# Exercise prompt:
Scan the material that follows. Copy every line containing the word "scene".

[START OF Data]

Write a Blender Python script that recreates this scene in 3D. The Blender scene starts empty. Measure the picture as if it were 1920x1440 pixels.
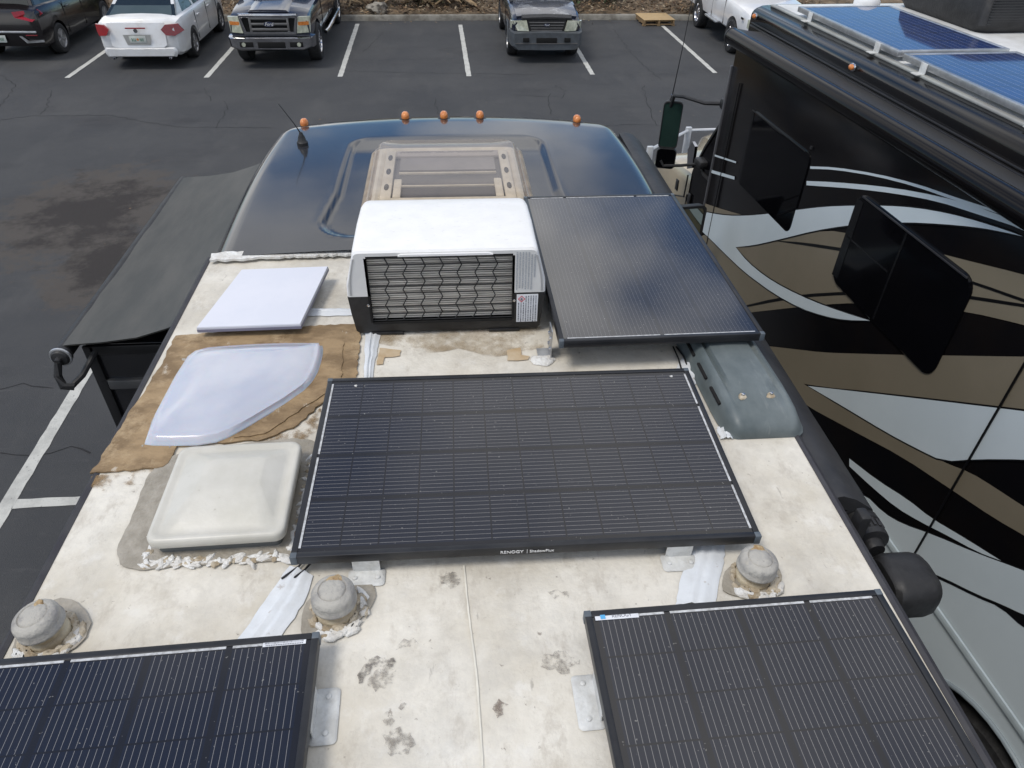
import bpy, bmesh, math, random
from mathutils import Vector, Matrix, noise
rnd = random.Random(7)
SC = bpy.context.scene; COL = SC.collection
# ------------------------------------------------------------------ camera
HC = 4.60; FPX = 1331.0
yaw, pitch, roll = (math.radians(a) for a in (5.4, 38.25, 1.24))
CF = Vector((math.sin(yaw)*math.cos(pitch), math.cos(yaw)*math.cos(pitch), -math.sin(pitch)))
r0 = Vector((math.cos(yaw), -math.sin(yaw), 0)); u0 = r0.cross(CF)
CR = math.cos(roll)*r0 + math.sin(roll)*u0; CU = -math.sin(roll)*r0 + math.cos(roll)*u0
cam = bpy.data.cameras.new('camera'); cam.sensor_width = 36; cam.lens = 36*FPX/1920; cam.clip_start = .05; cam.clip_end = 2000
co = bpy.data.objects.new('camera', cam); COL.objects.link(co)
co.matrix_world = Matrix(((CR.x, CU.x, -CF.x, 0), (CR.y, CU.y, -CF.y, 0), (CR.z, CU.z, -CF.z, HC), (0, 0, 0, 1)))
SC.camera = co
# ------------------------------------------------------------------ light
SUN_EL, SUN_AZ = math.radians(62), math.radians(-115)      # azimuth measured from +Y towards +X
W = bpy.data.worlds.new('World'); SC.world = W; W.use_nodes = True
nt = W.node_tree; N = nt.nodes; LK = nt.links; N.clear()
out = N.new('ShaderNodeOutputWorld'); bg = N.new('ShaderNodeBackground'); bg.inputs[1].default_value = 0.1
sky = N.new('ShaderNodeTexSky'); sky.sky_type = 'NISHITA'; sky.sun_disc = False; sky.sun_elevation = SUN_EL; sky.sun_rotation = SUN_AZ
sky.air_density = 1.0; sky.dust_density = .1; sky.ozone_density = 2.5
tc = N.new('ShaderNodeTexCoord'); mp = N.new('ShaderNodeMapping'); mp.inputs['Scale'].default_value = (1, 1, 1.8); mp.inputs['Location'].default_value = (1.3, .2, 0.4)
nz = N.new('ShaderNodeTexNoise'); nz.inputs['Scale'].default_value = 2.3; nz.inputs['Detail'].default_value = 6; nz.inputs['Roughness'].default_value = .55
cr = N.new('ShaderNodeValToRGB'); cr.color_ramp.elements[0].position = .40; cr.color_ramp.elements[1].position = .56
nz2 = N.new('ShaderNodeTexNoise'); nz2.inputs['Scale'].default_value = 4; nz2.inputs['Detail'].default_value = 4
cr2 = N.new('ShaderNodeValToRGB'); cr2.color_ramp.elements[0].color = (6.0, 6.15, 6.5, 1); cr2.color_ramp.elements[1].color = (11.4, 11.3, 11.2, 1)
cr2.color_ramp.elements[0].position = .35; cr2.color_ramp.elements[1].position = .65
mx = N.new('ShaderNodeMixRGB')
LK.new(tc.outputs['Generated'], mp.inputs[0]); LK.new(mp.outputs[0], nz.inputs[0]); LK.new(mp.outputs[0], nz2.inputs[0])

clr = N.new('ShaderNodeVectorMath'); clr.operation = 'DOT_PRODUCT'; clr.inputs[1].default_value = Vector((.55, .80, .22)).normalized()      # clear patch of sky ahead on the right
LK.new(tc.outputs['Generated'], clr.inputs[0])
cm = N.new('ShaderNodeMapRange'); cm.inputs[1].default_value = .86; cm.inputs[2].default_value = 1.0; cm.inputs[3].default_value = 0; cm.inputs[4].default_value = -.30
LK.new(clr.outputs['Value'], cm.inputs[0]); ad = N.new('ShaderNodeMath'); ad.operation = 'ADD'; LK.new(nz.outputs[0], ad.inputs[0]); LK.new(cm.outputs[0], ad.inputs[1])
tint = N.new('ShaderNodeMixRGB'); tint.blend_type = 'MULTIPLY'; tint.inputs[0].default_value = 1; tint.inputs[2].default_value = (.72, .89, 1.04, 1)
LK.new(ad.outputs[0], cr.inputs[0]); LK.new(nz2.outputs[0], cr2.inputs[0]); LK.new(cr.outputs[0], mx.inputs[0])
LK.new(sky.outputs[0], tint.inputs[1]); LK.new(tint.outputs[0], mx.inputs[1]); LK.new(cr2.outputs[0], mx.inputs[2]); LK.new(mx.outputs[0], bg.inputs[0]); LK.new(bg.outputs[0], out.inputs[0])
sl = bpy.data.lights.new('sun', 'SUN'); sl.energy = 1.6; sl.angle = math.radians(20); sl.color = (1, .94, .85)
so = bpy.data.objects.new('sun', sl); COL.objects.link(so)
sd = Vector((math.sin(SUN_AZ)*math.cos(SUN_EL), math.cos(SUN_AZ)*math.cos(SUN_EL), math.sin(SUN_EL)))
so.rotation_euler = sd.to_track_quat('Z', 'Y').to_euler(); so.location = (0, 0, 30)
SC.view_settings.view_transform = 'Standard'; SC.view_settings.look = 'None'; SC.view_settings.exposure = 0.36; SC.view_settings.gamma = 1

# ------------------------------------------------------------------ helpers
def ray(px, py): return (px-960)/FPX*CR - (py-720)/FPX*CU + CF
def at(px, py, z):                       # a point of the photograph at a known height
    d = ray(px, py); return Vector((0, 0, HC)) + d*((z-HC)/d.z)
def atx(px, py, X):                      # ... on a known wall x = X
    d = ray(px, py); return Vector((0, 0, HC)) + d*(X/d.x)
def aty(px, py, Y):
    d = ray(px, py); return Vector((0, 0, HC)) + d*(Y/d.y)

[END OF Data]

# Solution for this problem:
Write a Blender Python script that recreates this scene in 3D. The Blender scene starts empty. Measure the picture as if it were 1920x1440 pixels.
SC = bpy.context.scene; COL = SC.collection